Begin

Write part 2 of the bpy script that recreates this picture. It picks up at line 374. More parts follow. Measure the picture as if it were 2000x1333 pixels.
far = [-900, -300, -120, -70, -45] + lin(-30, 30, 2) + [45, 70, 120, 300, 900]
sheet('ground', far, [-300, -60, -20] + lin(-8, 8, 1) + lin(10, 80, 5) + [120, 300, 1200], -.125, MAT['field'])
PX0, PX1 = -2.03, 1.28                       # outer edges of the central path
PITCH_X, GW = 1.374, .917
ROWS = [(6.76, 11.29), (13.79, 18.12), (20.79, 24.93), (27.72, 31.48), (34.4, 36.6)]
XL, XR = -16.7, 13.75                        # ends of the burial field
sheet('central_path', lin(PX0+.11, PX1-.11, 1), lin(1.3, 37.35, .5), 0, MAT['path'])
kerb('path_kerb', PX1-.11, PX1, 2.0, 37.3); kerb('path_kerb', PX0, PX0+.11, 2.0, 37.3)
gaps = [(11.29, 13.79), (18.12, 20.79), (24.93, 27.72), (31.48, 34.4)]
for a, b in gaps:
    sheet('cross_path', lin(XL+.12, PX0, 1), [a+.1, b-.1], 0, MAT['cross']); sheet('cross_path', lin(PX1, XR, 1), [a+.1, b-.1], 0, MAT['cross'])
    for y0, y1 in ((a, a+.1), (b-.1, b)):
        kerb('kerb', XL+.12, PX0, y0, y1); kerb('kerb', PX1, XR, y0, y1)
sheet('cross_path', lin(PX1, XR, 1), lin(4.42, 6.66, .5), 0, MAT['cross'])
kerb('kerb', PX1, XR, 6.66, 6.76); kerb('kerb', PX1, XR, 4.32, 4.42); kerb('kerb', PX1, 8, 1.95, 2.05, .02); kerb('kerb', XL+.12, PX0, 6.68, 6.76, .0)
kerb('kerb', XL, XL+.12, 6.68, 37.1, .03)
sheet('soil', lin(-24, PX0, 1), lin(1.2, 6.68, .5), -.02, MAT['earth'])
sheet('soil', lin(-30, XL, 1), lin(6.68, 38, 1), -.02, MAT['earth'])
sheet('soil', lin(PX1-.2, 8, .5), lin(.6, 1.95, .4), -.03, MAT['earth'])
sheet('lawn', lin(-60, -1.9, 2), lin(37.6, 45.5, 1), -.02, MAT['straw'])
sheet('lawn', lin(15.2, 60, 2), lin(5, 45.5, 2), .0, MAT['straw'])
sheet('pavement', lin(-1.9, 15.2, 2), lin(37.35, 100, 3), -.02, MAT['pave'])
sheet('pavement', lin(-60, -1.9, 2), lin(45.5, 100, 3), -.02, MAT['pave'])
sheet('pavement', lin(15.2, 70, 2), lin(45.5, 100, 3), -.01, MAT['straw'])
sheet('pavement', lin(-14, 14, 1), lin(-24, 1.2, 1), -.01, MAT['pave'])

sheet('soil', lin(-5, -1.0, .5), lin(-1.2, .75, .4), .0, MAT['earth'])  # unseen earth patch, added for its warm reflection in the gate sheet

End

GIVEN TASK
Print back all the lines verbatim.

CORRECT ANSWER
Write part 2 of the bpy script that recreates this picture. It picks up at line 374. More parts follow. Measure the picture as if it were 2000x1333 pixels.
far = [-900, -300, -120, -70, -45] + lin(-30, 30, 2) + [45, 70, 120, 300, 900]
sheet('ground', far, [-300, -60, -20] + lin(-8, 8, 1) + lin(10, 80, 5) + [120, 300, 1200], -.125, MAT['field'])
PX0, PX1 = -2.03, 1.28                       # outer edges of the central path
PITCH_X, GW = 1.374, .917
ROWS = [(6.76, 11.29), (13.79, 18.12), (20.79, 24.93), (27.72, 31.48), (34.4, 36.6)]
XL, XR = -16.7, 13.75                        # ends of the burial field
sheet('central_path', lin(PX0+.11, PX1-.11, 1), lin(1.3, 37.35, .5), 0, MAT['path'])
kerb('path_kerb', PX1-.11, PX1, 2.0, 37.3); kerb('path_kerb', PX0, PX0+.11, 2.0, 37.3)
gaps = [(11.29, 13.79), (18.12, 20.79), (24.93, 27.72), (31.48, 34.4)]
for a, b in gaps:
    sheet('cross_path', lin(XL+.12, PX0, 1), [a+.1, b-.1], 0, MAT['cross']); sheet('cross_path', lin(PX1, XR, 1), [a+.1, b-.1], 0, MAT['cross'])
    for y0, y1 in ((a, a+.1), (b-.1, b)):
        kerb('kerb', XL+.12, PX0, y0, y1); kerb('kerb', PX1, XR, y0, y1)
sheet('cross_path', lin(PX1, XR, 1), lin(4.42, 6.66, .5), 0, MAT['cross'])
kerb('kerb', PX1, XR, 6.66, 6.76); kerb('kerb', PX1, XR, 4.32, 4.42); kerb('kerb', PX1, 8, 1.95, 2.05, .02); kerb('kerb', XL+.12, PX0, 6.68, 6.76, .0)
kerb('kerb', XL, XL+.12, 6.68, 37.1, .03)
sheet('soil', lin(-24, PX0, 1), lin(1.2, 6.68, .5), -.02, MAT['earth'])
sheet('soil', lin(-30, XL, 1), lin(6.68, 38, 1), -.02, MAT['earth'])
sheet('soil', lin(PX1-.2, 8, .5), lin(.6, 1.95, .4), -.03, MAT['earth'])
sheet('lawn', lin(-60, -1.9, 2), lin(37.6, 45.5, 1), -.02, MAT['straw'])
sheet('lawn', lin(15.2, 60, 2), lin(5, 45.5, 2), .0, MAT['straw'])
sheet('pavement', lin(-1.9, 15.2, 2), lin(37.35, 100, 3), -.02, MAT['pave'])
sheet('pavement', lin(-60, -1.9, 2), lin(45.5, 100, 3), -.02, MAT['pave'])
sheet('pavement', lin(15.2, 70, 2), lin(45.5, 100, 3), -.01, MAT['straw'])
sheet('pavement', lin(-14, 14, 1), lin(-24, 1.2, 1), -.01, MAT['pave'])

sheet('soil', lin(-5, -1.0, .5), lin(-1.2, .75, .4), .0, MAT['earth'])  # unseen earth patch, added for its warm reflection in the gate sheet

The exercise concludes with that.